People are usually dissatisfied with reality anyway, that's why they read. Then and now, readers think about characters and plotlines long after the book is closed, escaping personal drudgery for a while. But the real threat was readers would keep these fanciful ideas in their heads and quit being grateful just because they were alive. Soon they would want better lives with more adventure and romance and less back-breaking work and death. They would be more susceptible to day-dreaming, which "destroys mental balance," or worse, forget about duty to church, family and work, and run off willy-nilly in search of happiness and self-discovery.

Novels stoke the emotions.
Romance novels were the main offenders here, because religious leaders and educators felt that these "domestic" novels simply worked the reader up too much. Young men and ladies might identify with the characters so strongly, they would become obsessed with the promise of love and seek out better relationships rather than just learn to settle for whomever was available. The thought that people wanted passion and excitement was frightening. If people started doing whatever they wanted, critics reasoned, chaos would rule and communities would break down. If this was true and they had Danielle Steel or Johanna Lindsey back then, the world would have likely exploded.
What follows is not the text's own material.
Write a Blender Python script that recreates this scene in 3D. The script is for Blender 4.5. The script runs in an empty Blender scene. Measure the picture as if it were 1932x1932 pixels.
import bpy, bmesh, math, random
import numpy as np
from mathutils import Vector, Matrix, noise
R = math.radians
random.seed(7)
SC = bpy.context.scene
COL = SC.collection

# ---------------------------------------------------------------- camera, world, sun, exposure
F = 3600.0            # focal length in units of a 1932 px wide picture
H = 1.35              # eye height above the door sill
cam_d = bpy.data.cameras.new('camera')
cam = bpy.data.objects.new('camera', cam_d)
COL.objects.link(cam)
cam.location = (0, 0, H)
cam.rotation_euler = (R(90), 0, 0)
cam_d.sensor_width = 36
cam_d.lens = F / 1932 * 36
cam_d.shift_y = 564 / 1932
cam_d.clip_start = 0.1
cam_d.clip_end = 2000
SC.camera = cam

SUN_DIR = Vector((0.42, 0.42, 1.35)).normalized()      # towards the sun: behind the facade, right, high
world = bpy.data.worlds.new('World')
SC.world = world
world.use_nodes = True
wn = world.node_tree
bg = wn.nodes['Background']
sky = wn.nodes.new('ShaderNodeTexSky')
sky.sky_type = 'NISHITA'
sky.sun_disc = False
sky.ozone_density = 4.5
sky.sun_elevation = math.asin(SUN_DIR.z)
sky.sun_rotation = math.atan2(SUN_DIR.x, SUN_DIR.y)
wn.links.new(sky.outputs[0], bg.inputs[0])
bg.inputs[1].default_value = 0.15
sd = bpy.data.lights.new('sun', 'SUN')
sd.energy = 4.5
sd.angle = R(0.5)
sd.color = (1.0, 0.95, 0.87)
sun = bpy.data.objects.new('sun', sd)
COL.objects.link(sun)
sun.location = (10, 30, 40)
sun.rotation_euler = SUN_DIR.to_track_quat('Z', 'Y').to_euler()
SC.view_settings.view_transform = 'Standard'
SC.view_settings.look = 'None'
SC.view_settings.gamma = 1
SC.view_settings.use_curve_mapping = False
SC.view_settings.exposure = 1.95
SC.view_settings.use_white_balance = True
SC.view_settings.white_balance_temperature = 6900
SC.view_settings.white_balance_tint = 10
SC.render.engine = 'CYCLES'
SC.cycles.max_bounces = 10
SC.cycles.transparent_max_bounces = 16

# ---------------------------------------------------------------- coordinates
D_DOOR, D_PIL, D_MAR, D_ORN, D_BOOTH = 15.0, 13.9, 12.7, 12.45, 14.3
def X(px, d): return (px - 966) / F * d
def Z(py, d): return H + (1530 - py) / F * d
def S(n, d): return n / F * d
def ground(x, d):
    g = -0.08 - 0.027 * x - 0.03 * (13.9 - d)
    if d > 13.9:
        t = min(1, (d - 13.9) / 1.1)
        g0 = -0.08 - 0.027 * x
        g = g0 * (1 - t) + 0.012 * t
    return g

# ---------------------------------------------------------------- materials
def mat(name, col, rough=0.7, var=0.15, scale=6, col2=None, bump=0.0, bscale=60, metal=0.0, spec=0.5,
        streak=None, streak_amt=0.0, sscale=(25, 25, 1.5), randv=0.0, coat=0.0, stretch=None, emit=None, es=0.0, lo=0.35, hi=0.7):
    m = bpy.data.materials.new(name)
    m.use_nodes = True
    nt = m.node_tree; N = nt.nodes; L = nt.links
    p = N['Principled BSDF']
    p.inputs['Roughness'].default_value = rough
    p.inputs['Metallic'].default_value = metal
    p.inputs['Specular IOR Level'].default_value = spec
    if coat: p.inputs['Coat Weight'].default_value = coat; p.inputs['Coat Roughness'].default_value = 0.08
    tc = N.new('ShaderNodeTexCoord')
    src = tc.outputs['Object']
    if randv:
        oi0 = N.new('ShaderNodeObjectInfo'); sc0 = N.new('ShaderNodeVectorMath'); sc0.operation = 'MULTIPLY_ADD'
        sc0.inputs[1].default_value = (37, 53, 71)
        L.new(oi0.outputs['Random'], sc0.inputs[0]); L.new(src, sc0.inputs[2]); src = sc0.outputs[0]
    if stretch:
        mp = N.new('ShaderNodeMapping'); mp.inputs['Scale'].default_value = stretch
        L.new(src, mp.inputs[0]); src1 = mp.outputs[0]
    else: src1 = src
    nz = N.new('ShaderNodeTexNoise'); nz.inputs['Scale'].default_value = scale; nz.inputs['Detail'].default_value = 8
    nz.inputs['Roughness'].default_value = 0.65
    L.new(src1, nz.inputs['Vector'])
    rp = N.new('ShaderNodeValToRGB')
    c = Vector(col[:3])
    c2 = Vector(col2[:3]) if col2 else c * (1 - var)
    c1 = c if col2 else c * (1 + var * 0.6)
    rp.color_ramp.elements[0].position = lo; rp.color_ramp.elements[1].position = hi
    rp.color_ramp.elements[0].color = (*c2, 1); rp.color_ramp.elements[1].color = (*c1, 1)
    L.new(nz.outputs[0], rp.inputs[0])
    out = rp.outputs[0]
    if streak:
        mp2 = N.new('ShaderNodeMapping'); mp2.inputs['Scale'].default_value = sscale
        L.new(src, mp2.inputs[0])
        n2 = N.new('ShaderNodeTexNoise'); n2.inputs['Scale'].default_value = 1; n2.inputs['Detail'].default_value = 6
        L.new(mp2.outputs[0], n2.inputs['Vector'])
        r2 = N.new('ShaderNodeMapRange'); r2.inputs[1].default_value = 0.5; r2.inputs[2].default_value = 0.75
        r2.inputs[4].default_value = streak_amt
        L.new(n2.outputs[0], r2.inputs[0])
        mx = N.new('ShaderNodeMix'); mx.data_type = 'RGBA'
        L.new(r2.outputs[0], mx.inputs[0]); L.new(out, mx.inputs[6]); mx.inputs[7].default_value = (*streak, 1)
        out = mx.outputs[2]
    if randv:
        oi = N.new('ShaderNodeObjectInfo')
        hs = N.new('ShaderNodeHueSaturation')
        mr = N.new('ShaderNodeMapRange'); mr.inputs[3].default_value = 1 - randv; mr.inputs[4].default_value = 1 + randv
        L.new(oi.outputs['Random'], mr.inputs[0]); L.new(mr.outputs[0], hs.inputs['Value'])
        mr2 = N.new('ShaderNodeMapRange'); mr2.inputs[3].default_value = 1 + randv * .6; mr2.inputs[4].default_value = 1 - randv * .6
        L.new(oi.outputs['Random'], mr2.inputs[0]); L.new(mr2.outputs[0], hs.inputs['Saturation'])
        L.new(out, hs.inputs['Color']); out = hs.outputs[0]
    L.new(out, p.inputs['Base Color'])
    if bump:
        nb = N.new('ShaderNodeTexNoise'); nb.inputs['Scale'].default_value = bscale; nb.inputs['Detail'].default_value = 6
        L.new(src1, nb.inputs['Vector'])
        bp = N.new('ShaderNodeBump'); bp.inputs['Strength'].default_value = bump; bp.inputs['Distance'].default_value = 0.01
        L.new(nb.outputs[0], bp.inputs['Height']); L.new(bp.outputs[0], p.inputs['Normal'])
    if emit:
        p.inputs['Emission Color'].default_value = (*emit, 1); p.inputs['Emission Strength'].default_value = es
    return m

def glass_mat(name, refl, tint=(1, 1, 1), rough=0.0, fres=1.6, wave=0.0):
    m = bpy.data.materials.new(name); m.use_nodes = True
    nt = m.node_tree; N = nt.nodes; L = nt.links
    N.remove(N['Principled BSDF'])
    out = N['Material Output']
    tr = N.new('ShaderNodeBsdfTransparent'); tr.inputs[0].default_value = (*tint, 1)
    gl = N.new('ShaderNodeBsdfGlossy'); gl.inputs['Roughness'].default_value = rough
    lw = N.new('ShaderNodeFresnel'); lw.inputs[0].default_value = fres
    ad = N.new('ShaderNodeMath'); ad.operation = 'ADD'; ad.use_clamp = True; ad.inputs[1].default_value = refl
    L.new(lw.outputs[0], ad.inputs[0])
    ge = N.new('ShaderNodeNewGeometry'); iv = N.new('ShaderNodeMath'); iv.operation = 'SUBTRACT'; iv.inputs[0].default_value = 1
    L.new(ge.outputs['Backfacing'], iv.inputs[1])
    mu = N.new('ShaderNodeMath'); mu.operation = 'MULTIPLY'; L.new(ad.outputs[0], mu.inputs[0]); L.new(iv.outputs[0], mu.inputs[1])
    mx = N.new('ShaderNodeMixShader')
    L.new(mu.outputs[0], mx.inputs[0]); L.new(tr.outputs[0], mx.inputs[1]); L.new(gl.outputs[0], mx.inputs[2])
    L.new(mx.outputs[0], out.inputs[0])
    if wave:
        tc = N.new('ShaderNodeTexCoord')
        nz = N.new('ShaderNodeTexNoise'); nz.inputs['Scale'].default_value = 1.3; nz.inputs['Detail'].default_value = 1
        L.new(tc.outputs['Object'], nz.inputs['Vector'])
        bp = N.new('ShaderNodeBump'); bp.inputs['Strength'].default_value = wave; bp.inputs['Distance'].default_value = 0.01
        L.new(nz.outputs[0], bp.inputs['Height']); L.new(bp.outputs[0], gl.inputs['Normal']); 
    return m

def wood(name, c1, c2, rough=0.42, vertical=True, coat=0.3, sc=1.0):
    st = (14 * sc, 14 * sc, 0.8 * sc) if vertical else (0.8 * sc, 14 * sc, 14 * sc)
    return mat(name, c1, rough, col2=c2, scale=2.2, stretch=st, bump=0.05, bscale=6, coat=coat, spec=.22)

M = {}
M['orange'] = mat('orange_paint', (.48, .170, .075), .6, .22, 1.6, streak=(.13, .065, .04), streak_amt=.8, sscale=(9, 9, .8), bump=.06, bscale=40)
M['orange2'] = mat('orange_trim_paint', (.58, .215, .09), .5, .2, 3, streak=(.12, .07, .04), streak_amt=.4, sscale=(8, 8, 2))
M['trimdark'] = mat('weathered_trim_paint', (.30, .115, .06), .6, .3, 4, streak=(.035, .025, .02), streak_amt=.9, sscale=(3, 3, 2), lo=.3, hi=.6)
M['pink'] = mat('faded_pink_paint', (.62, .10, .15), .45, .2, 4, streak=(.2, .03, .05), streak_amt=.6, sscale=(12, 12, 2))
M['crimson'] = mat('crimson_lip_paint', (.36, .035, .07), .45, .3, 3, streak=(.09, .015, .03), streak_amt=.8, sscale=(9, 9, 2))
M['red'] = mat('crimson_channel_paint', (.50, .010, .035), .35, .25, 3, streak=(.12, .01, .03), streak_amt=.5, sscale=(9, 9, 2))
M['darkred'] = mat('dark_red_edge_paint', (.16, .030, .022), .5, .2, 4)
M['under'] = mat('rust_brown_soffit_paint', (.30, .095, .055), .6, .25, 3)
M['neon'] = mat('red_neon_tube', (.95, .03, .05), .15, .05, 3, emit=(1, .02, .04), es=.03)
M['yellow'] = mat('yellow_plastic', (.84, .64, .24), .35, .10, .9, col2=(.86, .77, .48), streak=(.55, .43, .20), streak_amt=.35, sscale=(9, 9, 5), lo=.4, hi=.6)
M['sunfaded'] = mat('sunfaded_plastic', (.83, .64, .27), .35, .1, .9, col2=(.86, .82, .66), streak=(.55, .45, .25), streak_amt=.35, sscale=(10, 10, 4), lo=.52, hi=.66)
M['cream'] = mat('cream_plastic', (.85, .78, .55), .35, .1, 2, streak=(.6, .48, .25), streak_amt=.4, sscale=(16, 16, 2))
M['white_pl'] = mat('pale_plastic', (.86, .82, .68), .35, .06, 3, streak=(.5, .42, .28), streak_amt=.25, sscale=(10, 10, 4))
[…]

Sensational works can numb the soul to tragedy.
Ask anyone who read The Fault in Our Stars or the last couple of Harry Potter books, and they'll likely tell you there was plenty of sobbing and Kleenex involved. But critics were afraid that if people read too many gripping thrillers, crime stories or sad, tragic tales, it would shred their morals and make them into unfeeling cads with no sympathy for their fellow humans. They didn't realize that reading these stories gave readers an outlet to feel wicked or sad with no strings attached, and made them more empathetic. Books like Hannah Webster Foster's 1797 novel The Coquette, the tragic tale of an unmarried, pregnant girl and her child, actually did teach to the morals of the day but also made people think about the fully-drawn character and her circumstances.

While these side effects seem ridiculous to us now, at least E. S. Janes, who wrote the introduction to Popular Amusements in 1869, recognized the flow of time. "The fashionable follies of the last century are now deemed matters of wonder and derision," he said, "just as the follies of our day may be laughed at a hundred years hence."

Thank goodness they never saw the Internet.